= Your goal =
Return the full material exactly.

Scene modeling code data
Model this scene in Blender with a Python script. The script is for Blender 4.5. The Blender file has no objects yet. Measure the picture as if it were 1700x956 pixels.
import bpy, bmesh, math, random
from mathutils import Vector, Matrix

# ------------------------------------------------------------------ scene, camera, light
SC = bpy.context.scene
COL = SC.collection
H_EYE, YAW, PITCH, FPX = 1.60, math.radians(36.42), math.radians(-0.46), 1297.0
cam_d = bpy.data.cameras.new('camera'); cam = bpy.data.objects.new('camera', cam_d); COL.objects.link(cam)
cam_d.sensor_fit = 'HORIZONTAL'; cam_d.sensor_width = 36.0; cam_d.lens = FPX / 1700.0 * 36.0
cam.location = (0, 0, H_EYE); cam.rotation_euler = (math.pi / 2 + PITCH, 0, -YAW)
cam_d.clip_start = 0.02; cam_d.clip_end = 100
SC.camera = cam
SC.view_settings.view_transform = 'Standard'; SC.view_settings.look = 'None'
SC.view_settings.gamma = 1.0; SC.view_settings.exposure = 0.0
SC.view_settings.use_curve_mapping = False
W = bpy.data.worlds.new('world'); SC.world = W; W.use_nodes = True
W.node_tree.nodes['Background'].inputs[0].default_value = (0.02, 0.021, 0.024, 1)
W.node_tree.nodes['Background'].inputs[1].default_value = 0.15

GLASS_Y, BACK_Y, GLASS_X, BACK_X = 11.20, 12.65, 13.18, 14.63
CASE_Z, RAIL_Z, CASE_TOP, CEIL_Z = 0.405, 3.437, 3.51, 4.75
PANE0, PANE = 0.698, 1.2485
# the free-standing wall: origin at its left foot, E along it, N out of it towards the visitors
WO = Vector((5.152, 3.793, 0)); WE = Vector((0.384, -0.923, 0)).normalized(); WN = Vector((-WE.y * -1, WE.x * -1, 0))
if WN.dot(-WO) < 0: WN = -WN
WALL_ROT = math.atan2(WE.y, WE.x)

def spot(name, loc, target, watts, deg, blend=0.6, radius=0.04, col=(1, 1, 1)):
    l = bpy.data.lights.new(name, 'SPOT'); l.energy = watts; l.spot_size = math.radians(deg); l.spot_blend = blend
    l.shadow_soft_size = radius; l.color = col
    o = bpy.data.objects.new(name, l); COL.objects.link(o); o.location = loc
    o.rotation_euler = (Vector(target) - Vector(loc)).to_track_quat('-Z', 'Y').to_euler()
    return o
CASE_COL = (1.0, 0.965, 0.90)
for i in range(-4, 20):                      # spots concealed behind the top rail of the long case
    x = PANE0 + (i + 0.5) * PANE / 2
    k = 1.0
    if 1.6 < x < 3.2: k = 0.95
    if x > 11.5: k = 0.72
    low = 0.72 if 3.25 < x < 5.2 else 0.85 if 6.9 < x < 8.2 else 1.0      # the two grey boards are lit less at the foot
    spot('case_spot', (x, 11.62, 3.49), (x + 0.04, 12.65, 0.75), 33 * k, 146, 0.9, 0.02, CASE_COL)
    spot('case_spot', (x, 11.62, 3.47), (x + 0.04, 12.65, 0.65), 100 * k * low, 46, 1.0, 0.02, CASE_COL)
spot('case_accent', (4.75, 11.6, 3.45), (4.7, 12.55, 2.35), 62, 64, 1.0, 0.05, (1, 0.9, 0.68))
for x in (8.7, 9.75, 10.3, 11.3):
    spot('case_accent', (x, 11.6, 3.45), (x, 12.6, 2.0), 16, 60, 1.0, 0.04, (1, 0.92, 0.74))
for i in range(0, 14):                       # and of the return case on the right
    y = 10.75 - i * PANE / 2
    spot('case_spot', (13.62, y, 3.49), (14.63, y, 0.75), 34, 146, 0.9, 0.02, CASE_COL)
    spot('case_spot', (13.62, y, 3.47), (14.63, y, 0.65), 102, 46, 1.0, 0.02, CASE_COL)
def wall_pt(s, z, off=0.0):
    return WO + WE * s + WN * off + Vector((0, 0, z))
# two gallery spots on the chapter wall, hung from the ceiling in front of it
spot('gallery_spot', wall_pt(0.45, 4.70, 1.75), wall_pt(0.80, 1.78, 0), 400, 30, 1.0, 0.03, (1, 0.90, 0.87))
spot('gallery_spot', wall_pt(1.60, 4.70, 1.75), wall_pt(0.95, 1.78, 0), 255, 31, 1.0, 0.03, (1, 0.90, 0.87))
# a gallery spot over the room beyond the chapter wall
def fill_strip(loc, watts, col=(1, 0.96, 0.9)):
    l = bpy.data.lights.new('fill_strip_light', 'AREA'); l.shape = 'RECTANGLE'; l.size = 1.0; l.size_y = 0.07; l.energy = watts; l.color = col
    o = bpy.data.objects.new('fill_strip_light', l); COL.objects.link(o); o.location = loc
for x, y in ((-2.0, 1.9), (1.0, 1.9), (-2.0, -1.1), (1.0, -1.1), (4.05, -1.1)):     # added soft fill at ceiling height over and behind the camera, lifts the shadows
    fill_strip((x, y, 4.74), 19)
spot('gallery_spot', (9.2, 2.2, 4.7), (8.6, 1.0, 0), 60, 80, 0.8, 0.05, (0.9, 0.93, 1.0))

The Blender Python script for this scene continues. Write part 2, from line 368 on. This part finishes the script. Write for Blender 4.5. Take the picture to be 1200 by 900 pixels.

= Final result =
Model this scene in Blender with a Python script. The script is for Blender 4.5. The Blender file has no objects yet. Measure the picture as if it were 1700x956 pixels.
import bpy, bmesh, math, random
from mathutils import Vector, Matrix

# ------------------------------------------------------------------ scene, camera, light
SC = bpy.context.scene
COL = SC.collection
H_EYE, YAW, PITCH, FPX = 1.60, math.radians(36.42), math.radians(-0.46), 1297.0
cam_d = bpy.data.cameras.new('camera'); cam = bpy.data.objects.new('camera', cam_d); COL.objects.link(cam)
cam_d.sensor_fit = 'HORIZONTAL'; cam_d.sensor_width = 36.0; cam_d.lens = FPX / 1700.0 * 36.0
cam.location = (0, 0, H_EYE); cam.rotation_euler = (math.pi / 2 + PITCH, 0, -YAW)
cam_d.clip_start = 0.02; cam_d.clip_end = 100
SC.camera = cam
SC.view_settings.view_transform = 'Standard'; SC.view_settings.look = 'None'
SC.view_settings.gamma = 1.0; SC.view_settings.exposure = 0.0
SC.view_settings.use_curve_mapping = False
W = bpy.data.worlds.new('world'); SC.world = W; W.use_nodes = True
W.node_tree.nodes['Background'].inputs[0].default_value = (0.02, 0.021, 0.024, 1)
W.node_tree.nodes['Background'].inputs[1].default_value = 0.15

GLASS_Y, BACK_Y, GLASS_X, BACK_X = 11.20, 12.65, 13.18, 14.63
CASE_Z, RAIL_Z, CASE_TOP, CEIL_Z = 0.405, 3.437, 3.51, 4.75
PANE0, PANE = 0.698, 1.2485
# the free-standing wall: origin at its left foot, E along it, N out of it towards the visitors
WO = Vector((5.152, 3.793, 0)); WE = Vector((0.384, -0.923, 0)).normalized(); WN = Vector((-WE.y * -1, WE.x * -1, 0))
if WN.dot(-WO) < 0: WN = -WN
WALL_ROT = math.atan2(WE.y, WE.x)

def spot(name, loc, target, watts, deg, blend=0.6, radius=0.04, col=(1, 1, 1)):
    l = bpy.data.lights.new(name, 'SPOT'); l.energy = watts; l.spot_size = math.radians(deg); l.spot_blend = blend
    l.shadow_soft_size = radius; l.color = col
    o = bpy.data.objects.new(name, l); COL.objects.link(o); o.location = loc
    o.rotation_euler = (Vector(target) - Vector(loc)).to_track_quat('-Z', 'Y').to_euler()
    return o
CASE_COL = (1.0, 0.965, 0.90)
for i in range(-4, 20):                      # spots concealed behind the top rail of the long case
    x = PANE0 + (i + 0.5) * PANE / 2
    k = 1.0
    if 1.6 < x < 3.2: k = 0.95
    if x > 11.5: k = 0.72
    low = 0.72 if 3.25 < x < 5.2 else 0.85 if 6.9 < x < 8.2 else 1.0      # the two grey boards are lit less at the foot
    spot('case_spot', (x, 11.62, 3.49), (x + 0.04, 12.65, 0.75), 33 * k, 146, 0.9, 0.02, CASE_COL)
    spot('case_spot', (x, 11.62, 3.47), (x + 0.04, 12.65, 0.65), 100 * k * low, 46, 1.0, 0.02, CASE_COL)
spot('case_accent', (4.75, 11.6, 3.45), (4.7, 12.55, 2.35), 62, 64, 1.0, 0.05, (1, 0.9, 0.68))
for x in (8.7, 9.75, 10.3, 11.3):
    spot('case_accent', (x, 11.6, 3.45), (x, 12.6, 2.0), 16, 60, 1.0, 0.04, (1, 0.92, 0.74))
for i in range(0, 14):                       # and of the return case on the right
    y = 10.75 - i * PANE / 2
    spot('case_spot', (13.62, y, 3.49), (14.63, y, 0.75), 34, 146, 0.9, 0.02, CASE_COL)
    spot('case_spot', (13.62, y, 3.47), (14.63, y, 0.65), 102, 46, 1.0, 0.02, CASE_COL)
def wall_pt(s, z, off=0.0):
    return WO + WE * s + WN * off + Vector((0, 0, z))
# two gallery spots on the chapter wall, hung from the ceiling in front of it
spot('gallery_spot', wall_pt(0.45, 4.70, 1.75), wall_pt(0.80, 1.78, 0), 400, 30, 1.0, 0.03, (1, 0.90, 0.87))
spot('gallery_spot', wall_pt(1.60, 4.70, 1.75), wall_pt(0.95, 1.78, 0), 255, 31, 1.0, 0.03, (1, 0.90, 0.87))
# a gallery spot over the room beyond the chapter wall
def fill_strip(loc, watts, col=(1, 0.96, 0.9)):
    l = bpy.data.lights.new('fill_strip_light', 'AREA'); l.shape = 'RECTANGLE'; l.size = 1.0; l.size_y = 0.07; l.energy = watts; l.color = col
    o = bpy.data.objects.new('fill_strip_light', l); COL.objects.link(o); o.location = loc
for x, y in ((-2.0, 1.9), (1.0, 1.9), (-2.0, -1.1), (1.0, -1.1), (4.05, -1.1)):     # added soft fill at ceiling height over and behind the camera, lifts the shadows
    fill_strip((x, y, 4.74), 19)
spot('gallery_spot', (9.2, 2.2, 4.7), (8.6, 1.0, 0), 60, 80, 0.8, 0.05, (0.9, 0.93, 1.0))

The Blender Python script for this scene continues. Write part 2, from line 368 on. This part finishes the script. Write for Blender 4.5. Take the picture to be 1200 by 900 pixels.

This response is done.